AIM OF THE TASK: All of the records below need to be copied exactly.

DATASET CONTENT:
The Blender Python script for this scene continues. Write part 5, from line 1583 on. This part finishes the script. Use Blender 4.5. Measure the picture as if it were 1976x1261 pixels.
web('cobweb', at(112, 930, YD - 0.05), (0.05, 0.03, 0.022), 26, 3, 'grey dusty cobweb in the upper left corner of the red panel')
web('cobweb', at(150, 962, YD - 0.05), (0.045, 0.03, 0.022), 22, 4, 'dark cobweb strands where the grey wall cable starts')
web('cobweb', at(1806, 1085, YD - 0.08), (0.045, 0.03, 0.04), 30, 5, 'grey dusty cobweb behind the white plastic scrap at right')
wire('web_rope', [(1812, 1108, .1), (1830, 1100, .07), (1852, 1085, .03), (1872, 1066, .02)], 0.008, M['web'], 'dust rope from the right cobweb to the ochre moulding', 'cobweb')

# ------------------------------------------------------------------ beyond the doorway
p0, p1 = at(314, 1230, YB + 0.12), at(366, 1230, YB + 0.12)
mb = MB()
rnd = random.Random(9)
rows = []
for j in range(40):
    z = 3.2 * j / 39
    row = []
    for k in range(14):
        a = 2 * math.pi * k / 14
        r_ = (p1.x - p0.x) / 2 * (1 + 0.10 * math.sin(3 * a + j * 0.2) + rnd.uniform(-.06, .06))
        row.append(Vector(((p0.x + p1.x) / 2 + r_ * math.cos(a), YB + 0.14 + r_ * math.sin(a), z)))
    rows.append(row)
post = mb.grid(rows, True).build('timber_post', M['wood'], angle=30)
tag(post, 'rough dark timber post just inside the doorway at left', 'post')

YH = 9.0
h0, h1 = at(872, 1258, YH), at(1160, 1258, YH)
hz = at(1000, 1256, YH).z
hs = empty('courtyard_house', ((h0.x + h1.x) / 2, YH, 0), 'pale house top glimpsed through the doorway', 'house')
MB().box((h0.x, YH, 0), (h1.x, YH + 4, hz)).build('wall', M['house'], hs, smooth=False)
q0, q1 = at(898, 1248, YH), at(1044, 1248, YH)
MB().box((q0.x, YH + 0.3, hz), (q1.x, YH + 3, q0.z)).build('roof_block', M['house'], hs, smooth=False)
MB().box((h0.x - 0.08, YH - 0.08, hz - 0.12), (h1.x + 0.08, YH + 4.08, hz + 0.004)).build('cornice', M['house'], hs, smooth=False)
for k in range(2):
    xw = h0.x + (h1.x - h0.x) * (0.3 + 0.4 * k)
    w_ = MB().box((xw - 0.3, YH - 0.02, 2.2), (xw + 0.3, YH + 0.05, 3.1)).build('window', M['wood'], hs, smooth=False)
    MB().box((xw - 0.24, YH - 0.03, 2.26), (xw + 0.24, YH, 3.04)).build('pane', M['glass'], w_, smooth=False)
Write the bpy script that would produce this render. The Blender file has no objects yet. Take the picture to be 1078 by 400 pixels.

ANSWER IN FULL:
The Blender Python script for this scene continues. Write part 5, from line 1583 on. This part finishes the script. Use Blender 4.5. Measure the picture as if it were 1976x1261 pixels.
web('cobweb', at(112, 930, YD - 0.05), (0.05, 0.03, 0.022), 26, 3, 'grey dusty cobweb in the upper left corner of the red panel')
web('cobweb', at(150, 962, YD - 0.05), (0.045, 0.03, 0.022), 22, 4, 'dark cobweb strands where the grey wall cable starts')
web('cobweb', at(1806, 1085, YD - 0.08), (0.045, 0.03, 0.04), 30, 5, 'grey dusty cobweb behind the white plastic scrap at right')
wire('web_rope', [(1812, 1108, .1), (1830, 1100, .07), (1852, 1085, .03), (1872, 1066, .02)], 0.008, M['web'], 'dust rope from the right cobweb to the ochre moulding', 'cobweb')

# ------------------------------------------------------------------ beyond the doorway
p0, p1 = at(314, 1230, YB + 0.12), at(366, 1230, YB + 0.12)
mb = MB()
rnd = random.Random(9)
rows = []
for j in range(40):
    z = 3.2 * j / 39
    row = []
    for k in range(14):
        a = 2 * math.pi * k / 14
        r_ = (p1.x - p0.x) / 2 * (1 + 0.10 * math.sin(3 * a + j * 0.2) + rnd.uniform(-.06, .06))
        row.append(Vector(((p0.x + p1.x) / 2 + r_ * math.cos(a), YB + 0.14 + r_ * math.sin(a), z)))
    rows.append(row)
post = mb.grid(rows, True).build('timber_post', M['wood'], angle=30)
tag(post, 'rough dark timber post just inside the doorway at left', 'post')

YH = 9.0
h0, h1 = at(872, 1258, YH), at(1160, 1258, YH)
hz = at(1000, 1256, YH).z
hs = empty('courtyard_house', ((h0.x + h1.x) / 2, YH, 0), 'pale house top glimpsed through the doorway', 'house')
MB().box((h0.x, YH, 0), (h1.x, YH + 4, hz)).build('wall', M['house'], hs, smooth=False)
q0, q1 = at(898, 1248, YH), at(1044, 1248, YH)
MB().box((q0.x, YH + 0.3, hz), (q1.x, YH + 3, q0.z)).build('roof_block', M['house'], hs, smooth=False)
MB().box((h0.x - 0.08, YH - 0.08, hz - 0.12), (h1.x + 0.08, YH + 4.08, hz + 0.004)).build('cornice', M['house'], hs, smooth=False)
for k in range(2):
    xw = h0.x + (h1.x - h0.x) * (0.3 + 0.4 * k)
    w_ = MB().box((xw - 0.3, YH - 0.02, 2.2), (xw + 0.3, YH + 0.05, 3.1)).build('window', M['wood'], hs, smooth=False)
    MB().box((xw - 0.24, YH - 0.03, 2.26), (xw + 0.24, YH, 3.04)).build('pane', M['glass'], w_, smooth=False)
Write the bpy script that would produce this render. The Blender file has no objects yet. Take the picture to be 1078 by 400 pixels.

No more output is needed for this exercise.